By Chantel Delulio
Lifestyle Editor
After a long, arduous wait the movie event of the year, nay, the decade is finally upon us, bringing with it a surplus of joy, magic, and bustiers.
“Burlesque” finally opens next week in what is sure to be a flurry of hammy overacting and sequined gaudiness the likes of which has not been seen since “Showgirls.” If everything about the trailer is any indication, the movie is sure to sate the thirsts of those of us who live for the SyFy channel and bad movie nights.
When something is funny for the wrong reasons we can’t help but take a very specific sort of delight in it. So, in honor of “Burlesque” and unintentional humor everywhere here are 2010’s highlights…so far.
“Sex and the City 2”
The thing about “Sex and the City 2” is that it’s supposed to be funny. And it is. But not in the way that it thinks it is. The franchise had always more or less been a shining beacon of why the global community hates America, but the second sequel really reached a new low–or high, depending on how you look at it.
It’s like they got half way through writing the thing, asked themselves, “Should we leave these characters even a scrap of dignity?” before laughing and laughing and laughing that they would stop and ask themselves such a ridiculous question to begin with. Then they proceeded to write the line, “Lawrence of my labia!”
Isn’t even “Sex and the City” better than this? Aren’t we all better than this?
Fortunately, the filmmakers think not. The result is a grotesque display of self-parody hobbling soullessly along in a pair of last season’s Manolos.
Vuvuzelas
It’s not entirely accurate to say that Americans don’t like soccer or, if you want to be all “correct” with your terminology, football. Every four years we dutifully pretend to be invested by watching choice games of the World Cup, promptly losing interest after the first round when the U.S. team is invariably knocked out of contention.

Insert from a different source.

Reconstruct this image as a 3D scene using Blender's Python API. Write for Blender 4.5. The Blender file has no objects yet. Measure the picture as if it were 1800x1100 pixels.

But this summer’s games in South Africa not only brought football to the forefront of American consciousness, but a certain flute-like instrument capable of producing a noise so high-pitched and irritating NASA caliber scientists couldn’t have engineered something more annoying.
As far as schadenfreude goes there’s no better, more obnoxious source than a stadium full of people with vuvuzelas.
Christine O’Donnell
You know you might be just a wee bit on the radical side when Tea Partiers look at you and go, “I don’t know, this person seems a little too wacky for my tastes.”
Jersey Shore
Sometimes we go too far in the name of unintentional comedy. And you know such a day has dawned when the Situation can make 5 million dollars for being overly affectionate toward bronzer.
Truly there is no television network more callously shrewd in its capitalistic endeavors than MTV. Long since having abandoned their music television formatting, the executives looked at the landscape of what was popular. And what was popular were the bottom of the barrel-est trash parades. The “Rocks of Loves” and the “Real Housewives” of various cities dominated.
But what MTV realized was that people don’t watch these shows because they find that they reveal some inherent truth of existence but because it’s fun to laugh at things that are trashy.
We can only assume that they then struck some sort of Faustian deal with the Devil to have a show bestowed upon them that would top any and all VH1 dating shows. And thus “Jersey Shore” came into being. A show intended to be so bad that it makes one long for simpler times – for the subtle nuances of “Flava of Love.” But in a way we did this to ourselves. We love it when something’s a train wreck and the “Jersey Shore” ran us over.